ARE you sitting comfortably? Then I'll begin...

Just seven simple words that didn't just define a generation, it helped shape its children into well-rounded individuals who knew right from wrong, good from bad and that it was not essentially wrong for Looby Lou to join Teddy and Andy Pandy in the big box.

Generations of children have somehow grown up sane despite adults trying to mess with their minds through characters that can only have been created after long lunch breaks or hallucenogenic drugs.

The Clangers, The Teletubbies, Fingerbobs, The Herbs, Mutant Ninja Turtles. Little wonder there are times when we look at our own children and fear that too much exposure to this stuff may have been a big mistake.

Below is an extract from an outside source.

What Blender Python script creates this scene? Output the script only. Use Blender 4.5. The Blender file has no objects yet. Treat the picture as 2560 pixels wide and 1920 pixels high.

But it was the early, halcyon days of BBC children's television that created today's middle-aged movers and shakers and classic shows such as Muffin the Mule, Andy Pandy, The Woodentops and Bill and Ben made my generation the sane and balanced bunch we are.

For years, I believed a garden weed possessed the mental capacity to warn pot plants of impending danger and that flobba-dobba-lob' was an acceptable form of address in job interviews.

We evolved into teenagers and chose our favourite Wacky Racers and drooled over Captain Scarlet's Spectrum Angels.

Yet where are these gems of our childhood in today's top 20 children's television shows of all time?

Absolutely nowhere, which can only lead me to believe that the 5,000 adults' surveyed are simply young whippersnappers whose TV idols were overweight, crisp-eating buffoons rather than a guinea pig that could drive a speedboat.